What Factors Contribute to Athletes’ Confidence?

How to Have Proactive Confidence

Confidence can gain momentum like a snowball growing in size as it barrels down a hill…

But, also, confidence can come crashing down like an avalanche.

Slight doubts can creep into your mind and slowly grow in magnitude and infiltrate other parts of your game.

At that point, athletes feel less confidence and become stuck in a slump. Bad performance after bad performance makes the attempt to regain confidence feel like an impossible task.

Knowing what impacts your confidence, the confidence-killers, is the first defense in preventing the downward spiraling of athletic confidence.

Most athletes believe winning builds confidence and losing lowers confidence.

That is true to a point. There are many other factors that contribute to confidence, such as:

  • Finding and relying on your strengths
  • Preparing at a high level
  • Identifying little successes
  • Managing unrealistic expectations
  • Working hard in practice
  • Developing strong mental skills
  • Improving technique
  • Ignoring undue or excessive criticism
  • Challenging yourself on a daily basis
  • Building positive habits
  • Overcoming perfectionism
  • Learning to calm yourself during competition
  • Moving past mistakes in a timely fashion
  • Avoiding comparisons

By focusing on these building blocks, you can build stable confidence that is not solely dependent on winning or losing.

San Francisco 49ers head coach Kyle Shanahan talked about the team’s confidence as they started the 2019-20 season with a 7-0 record. Shanahan points to winning as the reason for the team’s confidence, but there is something more at play.

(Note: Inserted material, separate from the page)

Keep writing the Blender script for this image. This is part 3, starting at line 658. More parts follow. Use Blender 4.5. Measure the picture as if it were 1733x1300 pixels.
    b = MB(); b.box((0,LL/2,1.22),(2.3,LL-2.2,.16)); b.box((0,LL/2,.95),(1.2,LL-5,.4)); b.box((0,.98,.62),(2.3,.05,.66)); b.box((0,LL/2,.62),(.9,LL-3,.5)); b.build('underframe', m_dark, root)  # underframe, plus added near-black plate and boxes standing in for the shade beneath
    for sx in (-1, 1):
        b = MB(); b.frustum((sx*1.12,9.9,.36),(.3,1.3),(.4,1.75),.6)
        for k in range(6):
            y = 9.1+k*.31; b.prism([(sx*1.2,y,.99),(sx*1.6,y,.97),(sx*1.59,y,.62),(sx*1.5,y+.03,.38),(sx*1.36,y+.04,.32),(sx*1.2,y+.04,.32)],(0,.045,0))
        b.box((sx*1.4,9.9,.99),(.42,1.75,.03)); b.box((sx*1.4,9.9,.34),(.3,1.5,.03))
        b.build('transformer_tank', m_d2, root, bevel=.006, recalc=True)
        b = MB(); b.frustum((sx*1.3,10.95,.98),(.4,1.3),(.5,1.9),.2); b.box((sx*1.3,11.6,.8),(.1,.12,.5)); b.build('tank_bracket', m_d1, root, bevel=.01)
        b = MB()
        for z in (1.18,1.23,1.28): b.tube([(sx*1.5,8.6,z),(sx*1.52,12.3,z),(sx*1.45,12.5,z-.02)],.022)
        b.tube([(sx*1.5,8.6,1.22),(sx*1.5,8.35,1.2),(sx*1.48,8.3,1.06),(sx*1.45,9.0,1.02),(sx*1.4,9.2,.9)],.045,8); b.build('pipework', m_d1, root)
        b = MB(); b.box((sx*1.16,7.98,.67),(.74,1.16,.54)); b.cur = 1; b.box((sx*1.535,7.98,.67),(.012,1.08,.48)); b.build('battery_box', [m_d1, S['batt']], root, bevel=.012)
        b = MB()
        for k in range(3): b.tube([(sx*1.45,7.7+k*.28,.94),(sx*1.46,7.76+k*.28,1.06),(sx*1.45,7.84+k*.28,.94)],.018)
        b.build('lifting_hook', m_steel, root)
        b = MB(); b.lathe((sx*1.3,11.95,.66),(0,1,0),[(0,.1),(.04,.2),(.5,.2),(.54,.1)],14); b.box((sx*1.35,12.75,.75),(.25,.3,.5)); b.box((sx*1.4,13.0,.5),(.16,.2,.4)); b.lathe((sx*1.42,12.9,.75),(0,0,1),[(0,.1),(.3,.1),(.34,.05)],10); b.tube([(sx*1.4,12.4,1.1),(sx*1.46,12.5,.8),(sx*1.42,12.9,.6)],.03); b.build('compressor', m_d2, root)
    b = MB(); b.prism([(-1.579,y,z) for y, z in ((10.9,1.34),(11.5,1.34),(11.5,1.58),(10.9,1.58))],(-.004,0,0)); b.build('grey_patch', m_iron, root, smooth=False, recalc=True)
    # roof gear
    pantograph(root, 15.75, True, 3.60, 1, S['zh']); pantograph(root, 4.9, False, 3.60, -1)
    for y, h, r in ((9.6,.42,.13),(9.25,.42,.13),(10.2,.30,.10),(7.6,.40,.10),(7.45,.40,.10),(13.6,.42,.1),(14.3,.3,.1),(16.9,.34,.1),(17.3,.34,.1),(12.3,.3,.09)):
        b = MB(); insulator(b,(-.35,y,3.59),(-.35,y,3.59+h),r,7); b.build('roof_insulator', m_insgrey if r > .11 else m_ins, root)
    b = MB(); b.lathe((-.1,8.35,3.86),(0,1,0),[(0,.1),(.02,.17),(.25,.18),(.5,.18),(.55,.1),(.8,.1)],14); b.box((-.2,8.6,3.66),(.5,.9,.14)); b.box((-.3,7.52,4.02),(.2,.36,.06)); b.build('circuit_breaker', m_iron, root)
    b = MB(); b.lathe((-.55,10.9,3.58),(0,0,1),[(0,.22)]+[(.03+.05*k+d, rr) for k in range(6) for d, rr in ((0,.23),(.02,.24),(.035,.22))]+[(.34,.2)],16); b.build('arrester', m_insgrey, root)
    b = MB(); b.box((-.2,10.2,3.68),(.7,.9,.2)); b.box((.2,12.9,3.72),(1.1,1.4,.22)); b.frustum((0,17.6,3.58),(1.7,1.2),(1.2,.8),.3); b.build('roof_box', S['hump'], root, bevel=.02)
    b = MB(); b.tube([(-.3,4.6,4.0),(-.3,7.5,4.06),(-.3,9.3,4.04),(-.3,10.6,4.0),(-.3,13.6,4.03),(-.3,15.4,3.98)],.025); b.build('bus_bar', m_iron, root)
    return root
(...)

SHANAHAN: “The more games you win, the more confidence guys get. Just like the more games you lose in a row, the less confident you get. Both can be a little bit contagious to the team and I think our guys, we’ve won a lot of different ways. Been in a lot of different types of games and I think our guys, the more you do that, the more you can reassure yourself that you can pull out certain types of wins.”

In terms of building confidence, winning or placing first in a competition are not the sole sources of confidence.

Building confidence means winning little battles… working hard in practice, preparing extra for competition, developing mental strengths or mental skills, working to hone technique, building rapport with teammates, strengthening your strengths, pushing past comfort, etc.

This is true for all sports… Winning a little battle for a gymnast could be finding the bright spot in a routine that didn’t score high…

Winning a little battle for a baseball player may be adding visualization to their training regimen…

Winning a little battle for a tennis player can be working on speed and agility.

All sports have a variety of opportunities to build confidence.

The more attention you pay to the little things, you build confidence that remains relatively stable no matter the outcome of an athletic competition.

Winning the Confidence Game:

Look for opportunities to build confidence. Ask yourself each day, “What can I do today to build my confidence?” and “”What will I do specifically to build my confidence?”

Be mindful of the things that can hurt your confidence, such as high expectations, doubt, making comparisons, and worrying about what others think about your game.

To build stable confidence you have to manage the confidence killers.